Günlük hayatımızda bir işe başlamak için zaman zaman yeterli gücü kendimizde bulamadığımız anlar olabilmektedir. Bu evi temizlemek, yemek yapmak, kitap okumak, film izlemek veya arkadaşlarımızla görüşmek gibi bir durum olabilirken tamamen işimizin gereklilikleri arasında yer alan sorumluluklarımız da olabilir.
Bir başlasam bitireceğim ama bir türlü o işin başına geçemiyorum dediğimiz anlar aslında motivasyonumuzu yeterince sağlayamadığımız anlar olabilir. Bu zamanlarda genellikle erteleriz. Yarın yapayım, şu saatte başlayayım gibi kurduğumuz cümleler kurabileceğimiz gibi kendimizi bir anda buzdolabının karşısında anlamsız bir şekilde beklerken de bulabiliriz. Peki motivasyonumuzu tekrar kazanabilmek veya bir işe başlayabilmek için ne yapmamız gerekiyor?

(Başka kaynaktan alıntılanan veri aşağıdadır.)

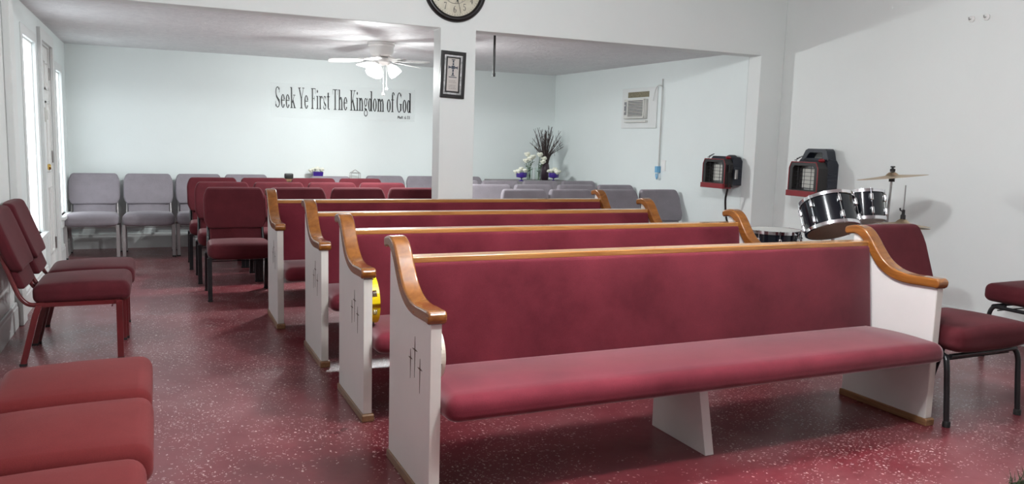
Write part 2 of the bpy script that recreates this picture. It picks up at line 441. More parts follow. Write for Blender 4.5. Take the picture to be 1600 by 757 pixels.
# windows
for i, (y0, y1, z0, z1) in enumerate(WIN):
    win = bpy.data.objects.new('window_%d' % (i + 1), None); COL.objects.link(win); win['kind'] = 'structure'
    win.location = (XL, (y0 + y1) / 2, z0)
    hy = (y1 - y0) / 2; h = z1 - z0
    bm = B(); cw, ct = 0.075, 0.008
    box(bm, 0, ct, -hy - cw, -hy, -.02, h + cw); box(bm, 0, ct, hy, hy + cw, -.02, h + cw); box(bm, 0, ct, -hy, hy, h, h + cw)
    obj('window_casing', bm, 'trim', win, smooth=0, bevel=.003)
    bm = B(); box(bm, -.10, .045, -hy - cw - .01, hy + cw + .01, -.03, 0); box(bm, 0, .018, -hy - cw, hy + cw, -.11, -.03)
    obj('window_sill', bm, 'trim', win, smooth=0, bevel=.004)
    bm = B(); s = .014
    for a in ((-hy, -hy + s, 0, h), (hy - s, hy, 0, h), (-hy, hy, 0, s), (-hy, hy, h - s, h)):
        box(bm, -.045, -.018, *a)
    obj('window_sash', bm, 'white_gloss', win, smooth=0, bevel=.003)
    bm = B(); box(bm, -.036, -.030, -hy, hy, 0, h); obj('window_pane', bm, 'pane', win, smooth=0)
# door
y0, y1, _, z1 = DOOR
dr = bpy.data.objects.new('door_1', None); COL.objects.link(dr); dr['kind'] = 'structure'; dr.location = (XL, (y0 + y1) / 2, 0)
hy = (y1 - y0) / 2
bm = B(); cw, ct = 0.095, 0.028
box(bm, 0, ct, -hy - cw, -hy, 0, z1 + cw); box(bm, 0, ct, hy, hy + cw, 0, z1 + cw); box(bm, 0, ct, -hy, hy, z1, z1 + cw)
box(bm, -.12, 0, -hy, -hy + .012, 0, z1); box(bm, -.12, 0, hy - .012, hy, 0, z1); box(bm, -.12, 0, -hy, hy, z1 - .012, z1)
obj('door_frame', bm, 'trim', dr, smooth=0, bevel=.003)
bm = B(); box(bm, -.085, -.045, -hy + .014, hy - .014, 0.008, z1 - .014)
for ya, yb in ((-hy + .10, -.04), (.04, hy - .10)):
    for za, zb in ((.18, .78), (.92, 1.55), (1.65, 1.90)):
        box(bm, -.046, -.034, ya, ya + .02, za, zb); box(bm, -.046, -.034, yb - .02, yb, za, zb)
        box(bm, -.046, -.034, ya, yb, za, za + .02); box(bm, -.046, -.034, ya, yb, zb - .02, zb)
        box(bm, -.046, -.038, ya + .05, yb - .05, za + .05, zb - .05)
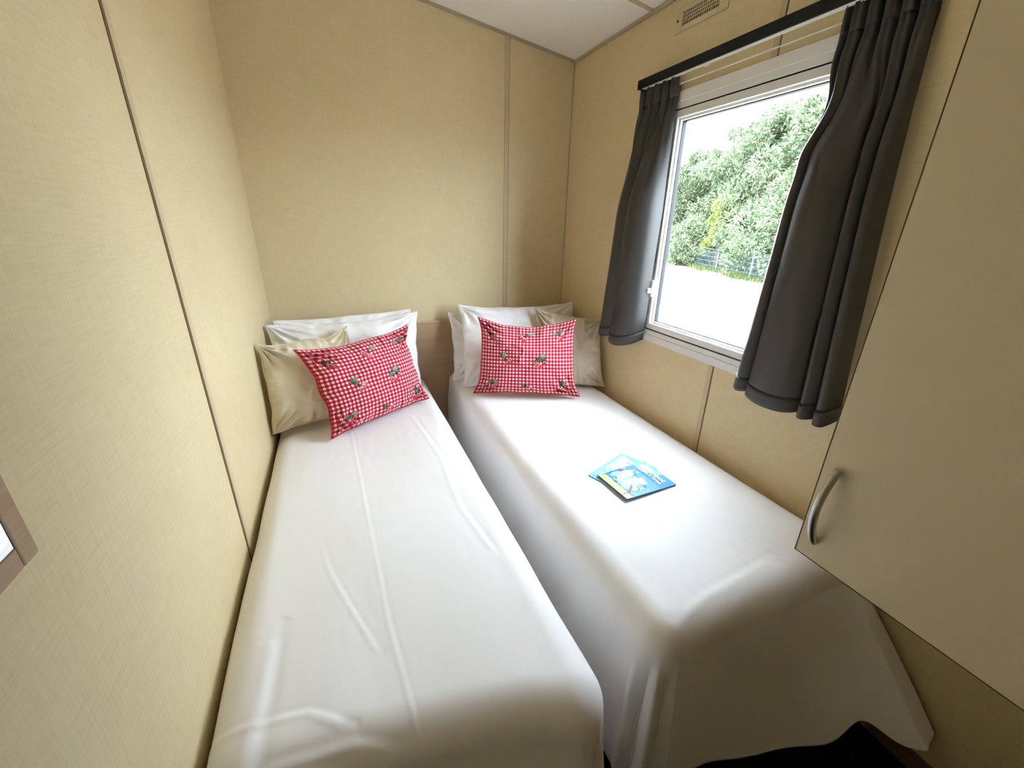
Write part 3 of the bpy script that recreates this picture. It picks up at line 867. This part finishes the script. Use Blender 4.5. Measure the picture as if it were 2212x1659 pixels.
# upper book
rect, ell, line, poly, text, done = book('picture_book', (1.082, -1.266, BZ + 0.0085), (1.0925, -1.421, BZ + 0.0055), (1.297, -1.255, BZ + 0.0045), 0.0045, m_blue,
    'bright blue picture book with white title lettering lying on top of the other', 0.004)
rect(0.0, 0.0, 1.0, 0.125, 4)
poly([(0.0, 0.125), (0.06, 0.125), (0.06, 0.20), (0.0, 0.26)], 1)
rect(0.0, 0.20, 0.025, 1.0, 2)
poly([(0.03, 0.74), (0.32, 0.735), (0.42, 0.82), (0.62, 0.985), (0.12, 0.99), (0.03, 0.97)], 1)      # pale sky band
ell(0.22, 0.875, 0.13, 0.065, 7); ell(0.215, 0.880, 0.12, 0.055, 3); ell(0.26, 0.90, 0.01, 0.007, 6)
line([(0.06, 0.725), (0.97, 0.705)], 0.0012, 9)
ell(0.42, 0.34, 0.30, 0.19, 1); ell(0.70, 0.27, 0.2, 0.10, 1, 0.5); ell(0.2, 0.30, 0.14, 0.12, 1)
# two white robots
ell(0.24, 0.475, 0.12, 0.105, 3); poly([(0.15, 0.55), (0.20, 0.64), (0.25, 0.57)], 3); poly([(0.205, 0.55), (0.215, 0.59), (0.25, 0.55)], 2)
line([(0.30, 0.40), (0.42, 0.46), (0.36, 0.56)], 0.0018, 8); ell(0.30, 0.645, 0.035, 0.025, 3); line([(0.29, 0.615), (0.35, 0.585), (0.37, 0.56)], 0.0022, 8)
poly([(0.26, 0.22), (0.56, 0.24), (0.56, 0.38), (0.34, 0.39), (0.24, 0.34)], 3)
poly([(0.46, 0.42), (0.74, 0.42), (0.74, 0.58), (0.50, 0.60)], 3)
line([(0.53, 0.565), (0.53, 0.475), (0.70, 0.475), (0.70, 0.555), (0.53, 0.565)], 0.0012, 5); line([(0.58, 0.54), (0.58, 0.50), (0.66, 0.50)], 0.0010, 6)
line([(0.30, 0.33), (0.40, 0.23)], 0.0014, 9); ell(0.40, 0.33, 0.06, 0.05, 1); ell(0.60, 0.30, 0.14, 0.05, 3); ell(0.66, 0.34, 0.05, 0.022, 6)
poly([(0.50, 0.61), (0.56, 0.66), (0.62, 0.60)], 6); poly([(0.10, 0.50), (0.02, 0.44), (0.02, 0.52), (0.06, 0.57)], 6); poly([(0.10, 0.46), (0.03, 0.40), (0.02, 0.44), (0.10, 0.50)], 5)
line([(0.64, 0.44), (0.80, 0.50), (0.83, 0.47), (0.82, 0.43)], 0.0026, 8); ell(0.84, 0.42, 0.035, 0.022, 3)
line([(0.74, 0.36), (0.83, 0.35), (0.86, 0.31), (0.84, 0.28)], 0.0026, 8); ell(0.82, 0.27, 0.04, 0.018, 3)
line([(0.22, 0.18), (0.24, 0.235), (0.31, 0.22), (0.30, 0.18)], 0.0026, 8); line([(0.33, 0.13), (0.42, 0.17), (0.38, 0.12)], 0.0026, 8)
poly([(0.62, 0.32), (0.70, 0.30), (0.87, 0.14), (0.80, 0.14)], 5); line([(0.81, 0.16), (0.84, 0.02)], 0.0022, 5); line([(0.06, 0.40), (0.06, 0.06)], 0.0022, 5)
ell(0.90, 0.16, 0.035, 0.022, 3)
for a, b_, m_ in ((0.90, 0.46, 4), (0.93, 0.43, 3), (0.95, 0.39, 6), (0.92, 0.34, 3), (0.20, 0.62, 3), (0.16, 0.66, 3)):
    line([(a, b_), (a + 0.035, b_ + 0.02)], 0.002, m_)
text('Robot', 0.33, 0.820, 0.030, m_cwhite, 'title_lettering', 0.0010, wscale=1.05)
text('Gets It Wrong', 0.27, 0.750, 0.0155, m_cwhite, 'subtitle_lettering', 0.0006)
done()

# ------------------------------------------------------------------ outdoors
G = -0.65
m_road = mat('pale_gravel_road', (0.36, 0.33, 0.29), 0.9, 0.1)
lk(m_road, ramp(m_road, noise(m_road, (1, 1, 1), 3.0, 8, 0.7), [(0.3, (0.25, 0.22, 0.185)), (0.55, (0.33, 0.30, 0.26)), (0.75, (0.40, 0.37, 0.33))]), bsdf(m_road).inputs['Base Color'])
gd = MB().box((-30, -40, G - 0.1), (60, 60, G)).build('ground', m_road); struct(gd)
# the rest of the caravan's underside so it stands on the ground
ch = MB().box((-T + 0.02, RY - T + 0.02, G), (RW + T - 0.02, T - 0.02, FL - 0.12)).build('trim_9', m_outer); struct(ch)

p1 = Vector((15.83, 11.77)); fd = Vector((-0.346, -0.938)); fn = Vector((0.938, -0.346))
def onf(s, o):
    q = p1 + fd * s + fn * o
    return q.x, q.y
m_fence = mat('fence_green_grey', (0.045, 0.075, 0.085), 0.5, 0.4)
fence = empty('mesh_fence', (*onf(0, 0), G))
SPC = 2.635
for k in range(-6, 4):
    x_, y_ = onf(k * SPC, 0)
    MB().box((x_ - 0.03, y_ - 0.03, G), (x_ + 0.03, y_ + 0.03, G + 1.0)).build('post', m_fence, fence)
for k in range(-6, 3):
    pn = MB()
    for zz in (0.05, 0.24, 0.43, 0.62, 0.81, 0.95):
        a = onf(k * SPC, -0.03); b_ = onf((k + 1) * SPC, -0.03)
        pn.tube([(*a, G + zz), (*b_, G + zz)], 0.009, 5)
    for j in range(1, 40):
        a = onf(k * SPC + SPC * j / 40, -0.03)
        pn.tube([(*a, G + 0.04), (*a, G + 0.96)], 0.0035, 4)
    pn.build('mesh_panel', m_fence, fence)
tag(fence, 'low green-grey wire mesh fence in front of the trees outside', 'fence')

def leafmat(name, stops, trans=0.35):
    m = bpy.data.materials.new(name); m.use_nodes = True
    nt = m.node_tree; nt.nodes.clear()
    out = nt.nodes.new('ShaderNodeOutputMaterial'); mix = nt.nodes.new('ShaderNodeMixShader')
    di = nt.nodes.new('ShaderNodeBsdfDiffuse'); tl = nt.nodes.new('ShaderNodeBsdfTranslucent')
    geo = nt.nodes.new('ShaderNodeNewGeometry')
    c = ramp(m, geo.outputs['Random Per Island'], stops)
    nt.links.new(c, di.inputs['Color']); nt.links.new(c, tl.inputs['Color'])
    mix.inputs[0].default_value = trans
    nt.links.new(di.outputs[0], mix.inputs[1]); nt.links.new(tl.outputs[0], mix.inputs[2]); nt.links.new(mix.outputs[0], out.inputs['Surface'])
    return m
m_leaf_a = leafmat('leaves_sage', [(0.0, (0.035, 0.060, 0.033)), (0.5, (0.105, 0.140, 0.080)), (1.0, (0.28, 0.32, 0.20))])
m_leaf_b = leafmat('leaves_yellow_green', [(0.0, (0.07, 0.10, 0.025)), (0.6, (0.16, 0.21, 0.06)), (1.0, (0.27, 0.29, 0.12))])
m_bark = mat('bark', (0.09, 0.065, 0.045), 0.9, 0.1)
m_grass = leafmat('verge_grass', [(0.0, (0.03, 0.05, 0.015)), (1.0, (0.11, 0.13, 0.05))], 0.3)

def leaves_mesh(name, pts, dirs, ln, wd, m, parent=None):
    """one narrow folded leaf (two quads sharing a spine) per point"""
    n = len(pts)
    rnd = np.random.RandomState(len(pts))
    side = np.cross(dirs, rnd.normal(size=(n, 3))); side /= np.linalg.norm(side, axis=1)[:, None] + 1e-9
    L = ln * rnd.uniform(0.6, 1.3, n)[:, None]; Wd = wd * rnd.uniform(0.7, 1.3, n)[:, None]
    a = pts; b_ = pts + dirs * L * 0.5 + side * Wd / 2; c = pts + dirs * L; d = pts + dirs * L * 0.5 - side * Wd / 2
    V = np.stack([a, b_, c, d], 1).reshape(-1, 3)
    me = bpy.data.meshes.new(name)
    me.from_pydata(V.tolist(), [], np.arange(4 * n).reshape(n, 4).tolist())
    me.update()
    return link(name, me, parent, m)

def tree(x, y, height, rad, nblob, nleaf, m, seed, label, name='tree'):
    rnd = np.random.RandomState(seed)
    root = empty(name, (x, y, G))
    tk = MB()
    tk.tube([(x, y, G), (x + 0.05, y, G + height * 0.3), (x, y + 0.06, G + height * 0.62), (x + 0.05, y, G + height * 0.9)], [0.14, 0.11, 0.07, 0.02], 8)
    for i in range(7):
        a = rnd.uniform(0, 2 * PI); h0 = height * rnd.uniform(0.2, 0.6); r_ = rad * rnd.uniform(0.5, 0.9)
        tk.tube([(x, y, G + h0), (x + 0.5 * r_ * math.cos(a), y + 0.5 * r_ * math.sin(a), G + h0 + 0.12 * height), (x + r_ * math.cos(a), y + r_ * math.sin(a), G + h0 + 0.28 * height)], [0.06, 0.04, 0.012], 6)
    tk.build('trunk', m_bark, root, True)
    P, D = [], []
    for i in range(nblob):
        h = rnd.uniform(0.04, 0.97) ** 0.85
        rr = rad * (0.35 + 0.75 * math.sin(PI * min(1, h * 0.86 + 0.16)) ** 0.8)
        a = rnd.uniform(0, 2 * PI); q = rr * rnd.uniform(0.35, 0.95)
        c = np.array([x + q * math.cos(a), y + q * math.sin(a), G + height * h])
        br = rad * rnd.uniform(0.20, 0.40) * (1.15 - 0.6 * h)
        k = nleaf // nblob
        v = rnd.normal(size=(k, 3)); v /= np.linalg.norm(v, axis=1)[:, None]
        p = c + v * br * rnd.uniform(0.55, 1.0, k)[:, None] ** 0.7 * np.array([1, 1, 0.8])
        dd = v * 0.8 + rnd.normal(size=(k, 3)) * 0.5 + np.array([0, 0, -0.15]); dd /= np.linalg.norm(dd, axis=1)[:, None]
        p[:, 2] = np.maximum(p[:, 2], G + 0.08)
        P.append(p); D.append(dd)
        if h > 0.6:     # upright shoots
            k2 = 26
            t = np.linspace(0, 1, k2)[:, None]
            tip = np.array([rnd.normal() * 0.12, rnd.normal() * 0.12, br * 1.0 + 0.35])
            p = c + tip * t + rnd.normal(size=(k2, 3)) * 0.05
            dd = rnd.normal(size=(k2, 3)) * 0.6 + np.array([0, 0, 0.7]); dd /= np.linalg.norm(dd, axis=1)[:, None]
            P.append(p); D.append(dd)
    leaves_mesh('foliage', np.concatenate(P), np.concatenate(D), 0.17, 0.055, m, root)
    tag(root, label, name, None if name == 'shrub' else 'trees behind the fence')
TREES = [  # along the fence, behind it, height, radius, material, label
    (-16.4, 2.4, 4.6, 2.5, m_leaf_a, 'low grey-green tree beyond the left end of the window view'),
    (-13.0, 2.2, 4.8, 2.4, m_leaf_a, 'grey-green tree hidden behind the left curtain from inside the room'),
    (-9.6, 2.6, 4.9, 2.4, m_leaf_a, 'grey-green tree at the far left of the tree line outside the window'),
    (-6.4, 1.6, 5.5, 2.3, m_leaf_a, 'sage-green tree left of the taller ones outside, its crown under open sky'),
    (-3.2, 2.4, 6.2, 2.4, m_leaf_a, 'tall grey-green tree outside, behind the first fence posts'),
    (-0.4, 2.2, 6.3, 2.4, m_leaf_a, 'tallest grey-green tree behind the fence, in the middle of the window view'),
    (2.4, 2.0, 6.0, 2.5, m_leaf_a, 'grey-green tree outside, mostly hidden by the right curtain'),
    (5.4, 2.0, 6.2, 2.6, m_leaf_a, 'grey-green tree at the far right end of the tree line'),
]
for i, (s_, o_, h_, r_, m_, lb) in enumerate(TREES):
    x_, y_ = onf(s_, o_)
    tree(x_, y_, h_, r_, 95, 52000, m_, 9 + i, lb)
x_, y_ = onf(-3.1, 0.30)
tree(x_, y_, 1.9, 1.15, 40, 16000, m_leaf_a, 43, 'low grey-green bush spilling over the fence, left of the first visible post', 'shrub')
x_, y_ = onf(-1.2, 0.55)
tree(x_, y_, 2.9, 0.85, 30, 7000, m_leaf_b, 41, 'yellow-green shrub in front of the grey-green trees, above the fence', 'shrub')

# rough grass along the foot of the fence
rnd = np.random.RandomState(5)
n = 9500
s_ = rnd.uniform(-18, 8, n); o_ = rnd.uniform(-0.45, 0.9, n) + 0.2 * np.sin(s_ * 2)
pts = np.stack([p1.x + fd.x * s_ + fn.x * o_, p1.y + fd.y * s_ + fn.y * o_, np.full(n, G)], 1)
dd = rnd.normal(size=(n, 3)) * 0.4 + np.array([0, 0, 1.0]); dd /= np.linalg.norm(dd, axis=1)[:, None]
go = leaves_mesh('verge_grass', pts, dd, 0.22, 0.03, m_grass)
go['kind'] = 'stuff'
tag(go, 'rough green grass along the foot of the mesh fence', 'grass')

# drain cover and pale box on the road
dc = MB()
dx, dy = 8.95, 4.10
for i in range(9):
    dc.box((dx - 0.35 + i * 0.085, dy - 0.28, G + 0.012), (dx - 0.35 + i * 0.085 + 0.045, dy + 0.28, G + 0.022))
dc.box((dx - 0.40, dy - 0.32, G), (dx + 0.44, dy + 0.32, G + 0.012))
do = dc.build('drain_cover', mat('cast_iron_grey', (0.12, 0.12, 0.12), 0.7, 0.3))
tag(do, 'grey slatted drain cover set in the pale road outside', 'drain cover')
ub = empty('storage_box', (6.55, 4.55, G))
box('body', (6.2, 3.95, G), (6.9, 5.05, G + 0.62), mat('white_gloss', (0.85, 0.85, 0.85), 0.4), ub, 0.08)
box('lid', (6.18, 3.93, G + 0.62), (6.92, 5.07, G + 0.70), mat('white_gloss_lid', (0.85, 0.85, 0.85), 0.4), ub, 0.03)
tag(ub, 'white rounded box standing on the road outside, low in the window', 'box')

Genellikle insanlar başkalarının uyguladığı yöntemleri uygulama eğilimi gösterir. Ancak her yöntem bizim yaşamımıza uygun olmayabilir. Yapacağımız işi bizden daha önce yapan kişilerin izlediği yollar tek bir tane değildir. O nedenle bu farklı yollardan hangisinin bize uygun olduğunu bulmak da bir yöntem olabilir.
Öncelikli olarak içsel güdülerin mi yoksa dışsal etkilerin mi motivasyonumuzu sağladığını öğrenmemiz gerekiyor. Yani tabiri caizse kendi kendimizi mi gaza getiriyoruz yoksa başkalarının söyledikleri mi bizi gaza getiriyor diye bakmak gerekiyor. İlk başta bunu belirledikten sonra işe koyulmak daha kolay olacaktır.
Kendi motivasyon sağlayıcımızın özelliğini belirledikten sonra belki de en önemlisi yapacağımız işin bizim için ne anlam ifade ettiğine bakmamız gerekiyor. Bizim için anlamlı olmayan ve sadece zorunluluktan yapacağımız işleri genellikle son dakikaya erteleyebiliriz. En son güne sıkıştırılmış bir yol izleyerek o işi tamamlayabiliriz.
Motivasyon kavramı genel olarak çok popüler bir kavram. Sosyal medyada bile motivasyon sağlamanın beş adımı gibi öneriler ile karşılaşmak mümkün. Ancak tüm bu içeriklerin atladığı nokta aslında bizim yapacağımız iş ile ilgili temel bir bağlantı kuramıyor olması. Bizlerin motivasyonumuzu nasıl sağlayabileceğimize ilişkin çok genel önerilerde bulunuyor olmasıdır. Buradaki temel nokta biz kendimizi ne kadar tanıyoruz sorusuna verilecek cevaplardır. Eğer bizler kendimizi tanımıyorsak başkalarının çizeceği çerçevede ilerlerken kendimiz olmaktan çıkmaya başlarız. Nitekim bu başkalarının hayatını tekrar etmek olacaktır.
Motivasyon gibi çoğu konuda tüm sorumluluk bireye yüklenmiş gibi görünüyor olsa da aslında her konu bizim kendimizi ne kadar tanıdığımızla ilgilidir. Yapacağım iş benim için anlamlı mı, bunu tamamlayabilmek için ne kadar süreye ihtiyacım var, nasıl bir yol izleyebilirim, bana en uygun yöntem hangisidir gibi sorular sorarak aslında kafamızda bir yol haritası çıkarabiliriz. Böyle bakıldığında yapılacak işler gözümüze basit görünebilir ve işe başlamamızı kolaylaştırabilir. Ne dersiniz?